What looked like a bold move only prompted the downfall of the Red Bull programme, leading them down a path of stories all-to similar to that of Kvyat. Both Red Bull drivers got off to a strong start in 2015, though they lost two places in the F1 constructors’ championship. The disorder of Red Bull’s operation in 2015 proved an augury for what was to come in 2016.

Toro Rosso drafted in a new line-up in the former year, with Carlos Sainz joined in the junior team by Verstappen – another driver to have been fast-tracked, arguably even quicker than Kvyat. The Dutchman only had his first year in European F3, where Dr. Helmut Marko spotted him, and swiftly awarded him an F1 drive.

He bypassed not only a proper F3 run but also GP2/F2, which raised the collective eyebrows of the paddock. He didn’t disappoint, though, as he managed to beat Sainz – who completed the junior run – in the drivers’ standings in 2015. The Spaniard was a solid performer, but the drives from Verstappen were received yet more positively.

Despite expectations to the contrary, Red Bull pulled the plug on Kvyat the moment they got an excuse, and enlisted Verstappen in the senior team’s roster alongside Ricciardo. The Dutchman only made things better for them after winning on his debut with the senior outfit in that year’s Spanish GP.

Though Verstappen’s success story reflected positively on Marko’s program, the Austrian had left drivers like Kvyat and Sainz in a spot of bother. Despite the Dutchman’s supreme showing, personally, I was never in agreement with such a move – regardless of whether or not the Russian had lost his way. It just seemed unfair to myself and to many.

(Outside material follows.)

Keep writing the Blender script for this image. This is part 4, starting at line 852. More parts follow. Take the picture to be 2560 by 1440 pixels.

This one move affected a host of other F1 drivers in the Red Bull camp as the fear of ruthless consequences for any poor performance impacted the performances of certain others – it also created an undue public pressure by the form of social media. The pressure demolished Kvyat then as Red Bull were forced to bring in former junior Brendon Hartley, with no other junior to step up straightaway.

Hartley’s promotion came after Kvyat was dropped to Toro Rosso with shaken confidence, and a year later in 2017, his performances were indicative of an anxious driver. While the drama around the Russian ensued, this move pushed Sainz into looking drives outside the programme. The Spaniard struck a deal with Renault and moved in, replacing Jolyon Palmer.

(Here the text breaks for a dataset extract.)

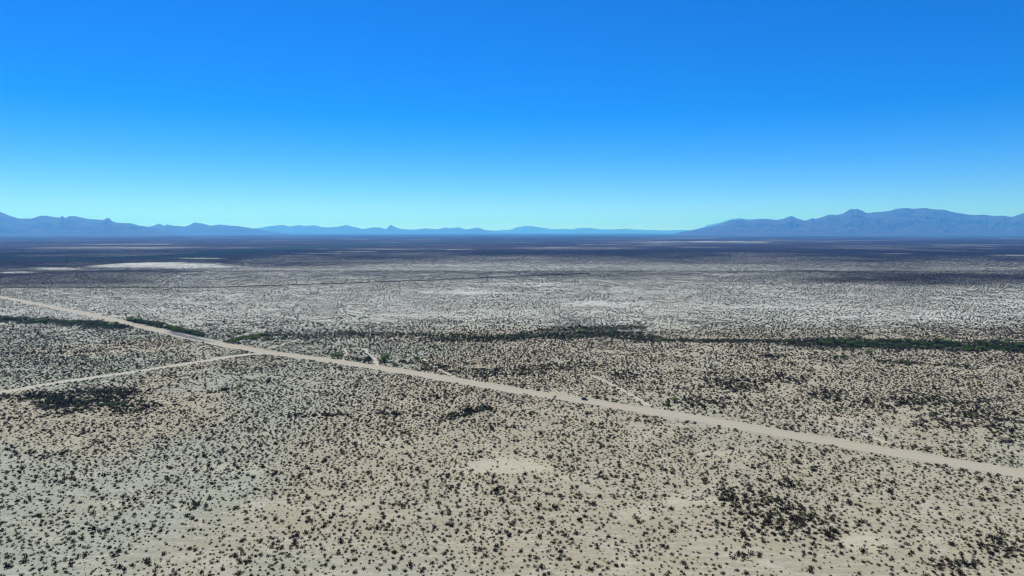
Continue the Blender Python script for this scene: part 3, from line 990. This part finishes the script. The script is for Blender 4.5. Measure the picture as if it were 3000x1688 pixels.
bm = bmesh.new(); box_bm(bm, -1.85, .12, -.62, .62, 1.785, 1.83, (0, .04, .03), .012); bm_obj('roof', bm, M_PAINT, car)
for sy in (-1, 1):
    bm = bmesh.new(); box_bm(bm, -1.70, .12, sy * .76 - .035, sy * .76 + .035, 1.84, 1.90, None, .01); bm_obj('roof_rail', bm, M_TRIM, car)
def quad(name, pts, mat, parent, out):
    o = Vector(out)
    V = [Vector(p) + o * .012 for p in pts] + [Vector(p) - o * .02 for p in pts]
    return mesh_obj(name, V, [(0, 1, 2, 3), (7, 6, 5, 4), (0, 4, 5, 1), (1, 5, 6, 2), (2, 6, 7, 3), (3, 7, 4, 0)], mat, parent)
quad('windscreen', [(.98, -.78, 1.22), (.98, .78, 1.22), (.34, .68, 1.72), (.34, -.68, 1.72)], M_GLASS, car, (.6, 0, .8))
quad('rear_window', [(-2.18, .76, 1.22), (-2.18, -.76, 1.22), (-2.01, -.68, 1.70), (-2.01, .68, 1.70)], M_GLASS, car, (-1, 0, .3))
for sy in (-1, 1):
    y0, y1 = sy * .845, sy * .72
    for xa, xb, xc, xd in ((-1.98, -1.32, -1.32, -1.88), (-1.24, -.32, -.32, -1.24), (-.24, .78, .22, -.24)):
        quad('side_window', [(xa, y0, 1.24), (xb, y0, 1.24), (xc, y1, 1.68), (xd, y1, 1.68)][::sy], M_GLASS, car, (0, sy, .25))
    for xa, xb in ((-1.28, -.30), (-.26, .86)):
        bm = bmesh.new(); box_bm(bm, xa, xb, sy * .955 - .012, sy * .955 + .012, .48, 1.08, None, .008)
        dr = bm_obj('door', bm, M_PAINT, car)
        bm = bmesh.new(); box_bm(bm, xa + .06, xa + .26, sy * .985 - .012, sy * .985 + .012, .96, 1.0)
        bm_obj('handle', bm, M_TRIM, dr)
    bm = bmesh.new(); box_bm(bm, .62, .82, sy * 1.04 - .10, sy * 1.04 + .10, 1.18, 1.36, None, .03); bm_obj('mirror', bm, M_TRIM, car)
    bm = bmesh.new(); box_bm(bm, 2.30, 2.43, sy * .68 - .18, sy * .68 + .18, .74, .90, None, .02); bm_obj('headlight', bm, M_LAMP, car)
    bm = bmesh.new(); box_bm(bm, -2.43, -2.34, sy * .80 - .08, sy * .80 + .08, .78, 1.12, None, .015); bm_obj('tail_light', bm, M_RED, car)
    for wx in (-1.42, 1.48):
        wh = empty('wheel', (wx, sy * .84, .36)); wh.parent = car
        bm = bmesh.new()
        bmesh.ops.create_cone(bm, cap_ends=True, segments=20, radius1=.37, radius2=.37, depth=.25, matrix=Matrix.Rotation(math.pi / 2, 4, 'X'))
        bmesh.ops.bevel(bm, geom=[e for e in bm.edges if abs(e.verts[0].co.y - e.verts[1].co.y) < 1e-4], offset=.03, segments=2, affect='EDGES')
        bm_obj('tyre', bm, M_RUB, wh)
        bm = bmesh.new()
        bmesh.ops.create_cone(bm, cap_ends=True, segments=16, radius1=.24, radius2=.24, depth=.27, matrix=Matrix.Rotation(math.pi / 2, 4, 'X'))
        bm_obj('rim', bm, M_RIM, wh)
bm = bmesh.new(); box_bm(bm, 2.36, 2.50, -.90, .90, .40, .62, None, .03); bm_obj('front_bumper', bm, M_TRIM, car)
bm = bmesh.new(); box_bm(bm, -2.50, -2.34, -.90, .90, .40, .62, None, .03); bm_obj('rear_bumper', bm, M_TRIM, car)
bm = bmesh.new(); box_bm(bm, 2.385, 2.425, -.44, .44, .66, .86, None, .01); bm_obj('grille', bm, M_TRIM, car)

# ------------------------------------------------------------------ posts and gate braces
M_POST = plain('weathered_wood', (0.055, 0.042, 0.035), 0.9, 0.1)
M_STEEL = plain('rusty_steel', (0.09, 0.06, 0.045), 0.7, 0.3)
def post(px, py, h, r, lean, label, mat=M_POST, name='fence_post'):
    x, y = gp(px, py)
    z = float(ground_z(np.array([x]), np.array([y]))[0])
    root = empty(name, (x, y, z))
    V, F = [], []
    tube(V, F, (0, 0, -.3), (lean * h, 0, h), r, r * .85, 7)
    mesh_obj('shaft', V, F, mat, root)
    V, F = [], []
    tube(V, F, (lean * h, 0, h), (lean * (h + .08), 0, h + .08), r * 1.15, r * .5, 7)
    mesh_obj('cap', V, F, mat, root)
    tag(root, label, 'post')
post(1981, 1237.5, 3.0, .13, -.12, 'leaning dark post, left of the pair below the road right of the car')
post(1986, 1237.5, 2.8, .13, .02, 'upright dark post, right of the pair below the road right of the car')
post(2659, 1350, 2.2, .06, 0, 'thin post by the near road edge, leftmost of three at the right', M_STEEL)
post(2775, 1368, 2.2, .06, 0, 'thin post by the near road edge, middle of three at the right', M_STEEL)
post(2903, 1390, 2.2, .06, 0, 'thin post by the near road edge, rightmost of three at the right', M_STEEL)
def brace(px, py, label):
    x, y = gp(px, py)
    root = empty('fence_brace', (x, y, float(ground_z(np.array([x]), np.array([y]))[0])), 0.3)
    for dx, h in ((-1.1, 2.4), (1.1, 2.2), (0, 1.8)):
        V, F = [], []
        tube(V, F, (dx, 0, -.3), (dx, 0, h), .14, .12, 7)
        mesh_obj('post', V, F, M_POST, root)
    for z0, z1 in ((1.5, 1.5), (.5, 1.4)):
        V, F = [], []
        tube(V, F, (-1.1, .02, z0), (1.1, .02, z1), .09, .09, 6)
        mesh_obj('rail', V, F, M_POST, root)
    tag(root, label, 'fence')
brace(710, 1036, 'dark fence brace left of the side road mouth')
brace(737, 1037, 'dark fence brace right of the side road mouth, nearest the bush row')

# ------------------------------------------------------------------ mountains
def rock_material(name, a, b):
    t = NT(name)
    co = t.n('ShaderNodeTexCoord').outputs['Object']
    c = t.mix(t.ramp(t.noise(co, 0.0012, 6, 0.65), 0.35, 0.65), a, b)
    c = t.mix(t.math('MULTIPLY', t.ramp(t.noise(co, 0.004, 6, 0.75), 0.42, 0.62), 0.7), c, tuple(v * .45 for v in a))
    return t.finish(c, 0.95, 0.05)
M_ROCK = rock_material('mountain_rock', (0.036, 0.031, 0.028), (0.080, 0.066, 0.056))

def mountain_range(name, prof_px, dist, front, back, seed, bajada=0.0, rough=1.0):
    xs = np.array([p[0] for p in prof_px], float)
    yy = np.array([p[1] for p in prof_px], float)
    cols = np.arange(xs[0], xs[-1] + .1, 2.5)
    rows_px = np.interp(cols, xs, yy)
    cx = np.array([at_plane(c, r, dist) for c, r in zip(cols, rows_px)])
    X, crest = cx[:, 0], np.maximum(cx[:, 1], 5.0)
    step = abs(X[1] - X[0])
    crest = crest + rough * dist / F_PX * 2.0 * (fbm(X, X * 0, step * 6, 3, seed) - 0.5) * np.clip(crest / (dist * .012), 0, 1)
    ts = np.concatenate([-np.linspace(1, 0, 44, endpoint=False) ** 1.15, [0], np.linspace(0, 1, 13)[1:]])
    T, X0 = np.meshgrid(ts, X, indexing='ij')
    C = np.broadcast_to(crest, T.shape)
    Y = dist + np.where(T < 0, T * front, T * back)
    XX = X0 * Y / dist                         # the range bows round the valley, its spurs run down towards it
    a = np.abs(T)
    shape = (1 - a) ** 1.9
    lam = front * .22
    ridge = 1 - np.abs(2 * fbm(XX, Y * 0.7, lam, 6, seed + 7, .55) - 1)
    spur = (ridge - .66) * 1.7 * np.minimum(a * 5, 1) * (1 - a) ** 1.1
    Z = C * np.clip(shape + .85 * spur, 0, 1 - 1.05 * a)
    Z = np.where(a < 1e-6, C, Z)
    if bajada > 0:
        Z = np.maximum(Z, bajada * np.clip(1 - a, 0, 1) ** 1.0 * np.clip(C / (bajada * 2.5), 0, 1) + 0 * Z)
    Z = Z - 3.0 * (a > .995)
    nt, nx = T.shape
    V = np.stack([XX, Y, Z], -1).reshape(-1, 3)
    idx = np.arange(nt - 1)[:, None] * nx + np.arange(nx - 1)[None, :]
    F = np.stack([idx, idx + 1, idx + nx + 1, idx + nx], -1).reshape(-1, 4)
    o = mesh_obj(name, V, F.tolist(), M_ROCK, smooth=False)
    tag(o, kind='structure')
    return o

def crop(x0, pts):
    return [(x0 + x / 2.576, 560 + y / 2.576) for x, y in pts]

LEFT = [(-700, 612), (-420, 640), (-250, 618), (-100, 614)] + crop(0, [(0, 158), (60, 180), (130, 205), (200, 208), (250, 205), (300, 187), (350, 186), (420, 198), (455, 203), (462, 190), (470, 186), (478, 192), (484, 202),
    (500, 204), (520, 192), (560, 190), (610, 198), (660, 210), (740, 216), (790, 216), (803, 207), (815, 203), (830, 209), (838, 222), (850, 230), (880, 238), (930, 243), (990, 241), (1040, 258), (1080, 262), (1110, 272), (1180, 284), (1260, 300), (1330, 318)])
LEFT2 = crop(0, [(900, 318), (1000, 296), (1080, 276), (1150, 262), (1180, 252), (1195, 245), (1215, 250), (1240, 264), (1260, 250), (1290, 257), (1350, 263), (1390, 268), (1430, 255), (1465, 236), (1490, 240), (1520, 245), (1555, 252), (1590, 262), (1660, 253), (1700, 258), (1760, 262),
    (1800, 263), (1850, 272), (1920, 285), (2000, 296), (2100, 312), (2200, 322)])
MID = crop(0, [(1700, 318), (1840, 292), (1940, 280), (2040, 265), (2130, 255), (2190, 267), (2260, 257), (2310, 263), (2370, 257), (2420, 270), (2480, 275), (2530, 270), (2576, 265)]) + crop(1000, [(35, 253), (80, 268), (160, 286), (250, 272), (290, 275), (340, 287), (355, 268), (375, 256), (400, 268),
    (450, 285), (540, 293), (640, 280), (700, 287), (740, 286), (780, 274), (820, 280), (880, 274), (940, 290), (1030, 274), (1080, 292), (1140, 300), (1210, 312), (1300, 318)])
FAR = crop(1000, [(700, 322), (900, 306), (1080, 298), (1180, 298), (1210, 292), (1270, 293), (1330, 272), (1390, 264), (1450, 267), (1530, 278), (1590, 288), (1660, 286), (1700, 284), (1740, 290), (1800, 278), (1870, 277), (1940, 286), (2000, 290), (2060, 288), (2150, 283), (2200, 289), (2300, 293),
    (2450, 297), (2576, 293)]) + crop(2000, [(60, 296), (110, 285), (170, 265), (185, 255), (240, 248), (280, 240), (310, 230), (350, 216), (385, 206), (450, 205), (480, 212), (560, 212), (650, 207), (700, 217), (800, 240), (900, 280), (1000, 318)])
RIGHT = crop(2000, [(-60, 322), (0, 306), (60, 296), (110, 289), (200, 268), (280, 246), (350, 224), (390, 216), (440, 214), (500, 222), (560, 212), (620, 213), (700, 220), (770, 205), (820, 187), (860, 205), (920, 224), (980, 205), (1000, 212), (1060, 195), (1100, 178), (1115, 181), (1125, 174), (1145, 182), (1200, 172),
    (1220, 163), (1250, 145), (1270, 135), (1285, 136), (1300, 140), (1318, 131), (1330, 140), (1350, 143), (1375, 158), (1395, 165), (1450, 160), (1530, 152), (1560, 150), (1610, 135), (1680, 126), (1740, 134), (1830, 127), (1870, 135), (1910, 140), (1970, 138), (2030, 155), (2130, 175),
    (2200, 180), (2270, 178), (2340, 185), (2430, 187), (2490, 195), (2530, 180), (2576, 165)]) + [(3080, 610), (3200, 600), (3400, 622), (3600, 610), (3800, 640)]
mountain_range('left_mountains', LEFT, 29000, 7000, 4500, 400, 130)
mountain_range('left_far_mountains', LEFT2, 37000, 5500, 4000, 430, 110)
mountain_range('middle_mountains', MID, 58000, 6000, 5000, 460)
mountain_range('far_mountains', FAR, 76000, 7000, 5000, 490)
mountain_range('right_mountains', RIGHT, 32000, 7600, 5000, 520, 150)

# ------------------------------------------------------------------ haze: the air between, one even box
bm = bmesh.new()
box_bm(bm, -92000, 92000, -90000, 92000, -6.0, 1750.0)
t = NT('air')
pv = t.n('ShaderNodeVolumePrincipled')
pv.inputs['Color'].default_value = (*HAZE_COLOR, 1)
pv.inputs['Density'].default_value = HAZE_DENSITY
pv.inputs['Anisotropy'].default_value = 0.25
pv.inputs['Absorption Color'].default_value = (0.55, 0.97, 1, 1)
t.l(pv.outputs[0], t.out.inputs['Volume'])
hz = bm_obj('haze', bm, t.m)
tag(hz, kind='stuff')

At that time, it did not appear as though the Spaniard was gone for good, but this came to fruition in 2018, just when Ricciardo decided to not renew with Red Bull. The Australian’s departure delivered a crushing blow to the programme, with two of their high-end drivers, both of whom could have partnered Verstappen, dropping out. The duo had done to Red Bull, what Red Bull had done to their drivers.

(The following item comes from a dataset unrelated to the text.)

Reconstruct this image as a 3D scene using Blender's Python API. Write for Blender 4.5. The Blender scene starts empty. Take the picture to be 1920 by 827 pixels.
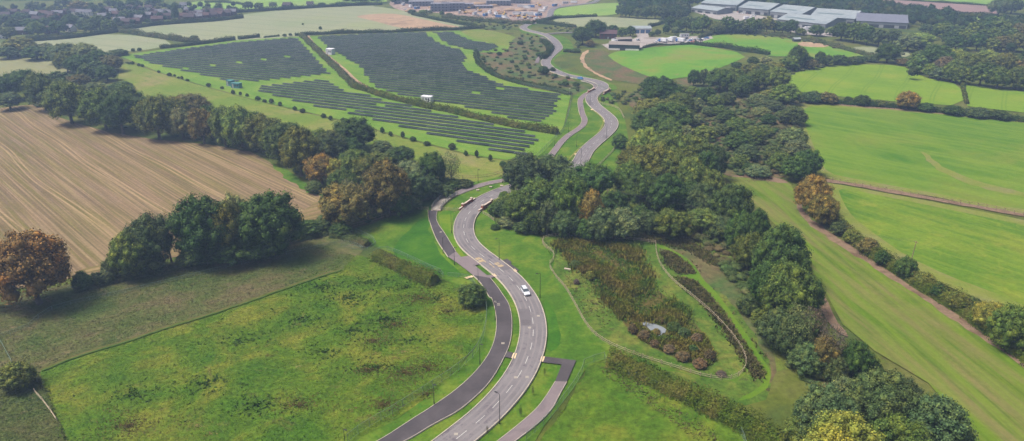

The spiral which started with the fast-track move of Kvyat continued as they had three solid drivers out of their programme for F1 2019. It forced them to promote Pierre Gasly, despite reservations due to his inexperience. The hope for another ‘Verstappen-like’ performance didn’t pay off, with the Frenchman struggling that year, and his difficulties apparent as early as winter testing.

With the Frenchman at Red Bull, Red Bull were forced to re-sign Kvyat at Toro Rosso and bring in another former junior Albon, who had already signed a Formula E deal with Nissan. The Thai driver replaced Hartley, who was left high and dry after one and a half years.

Such was Gasly’s lack of pace that the now-24-year-old was eventually replaced by Albon midway through 2019. Yet despite repeated instances of rushed promotions failing to deliver, hope was same yet again. At first, Albon’s promotion appeared a reasonable move, but in 2020, his lack of experience started to hamper the team.

The Thai driver remained at the team until the end of the season, helped by the lack of available talent in the team’s programme. But with Albon unable to match the in-form Verstappen, his ouster became apparent with a driver like Perez in the market. They have retained the Thai as a reserve, but it will be a difficult road for him to return, judging by the previous experiences where no one made it back to the senior team after their drop.

At the same time, they will be looking at Tsunoda to help them ticking with new talent and not force them to fall back on tested drivers. While the Red Bull programme has helped in shaping up careers of many drivers, in recent times, it has been detrimental to their own team, where they have struggled to balance the performance level.

It is clear that Verstappen is looked upon as the leading driver, not just of his experience and or stature but most importantly, for his results. The raw talent helped him remain at Red Bull, even though he took nearly two years to settle himself in and deliver consistently. The 2018 Monaco GP incident was the eventual turning point in his career.

While Verstappen got an extended run, the same cannot be said for Kvyat, Gasly and Albon – granted that Red Bull has more data to understand, who can deliver. Amazingly, the Ferrari programme has become a benchmark not long before the Verstappen’s arrival, especially because it is not rushing in and giving drivers the time required to flourish.

The added pressure of a mid-season swap and fast-track is not helping their programme to deliver the kind of drivers they require. At the end of the day, Verstappen is once in a lifetime talent, he can be a benchmark, but in the quest to fulfil that, it has repeatedly failed, where they have lost five drivers in the form of Kvyat, Ricciardo, Sainz, Gasly and Albon.

It is interesting and ironic that Red Bull’s problem started with Vettel leaving and got exacerbated by Verstappen’s arrival, but the Dutchman is seemingly the solution to it as well, because he is a rare success story of the programme’s pattern of rushing drivers to the top of motorsport. It will be to see if they continue the pattern or take corrective measures.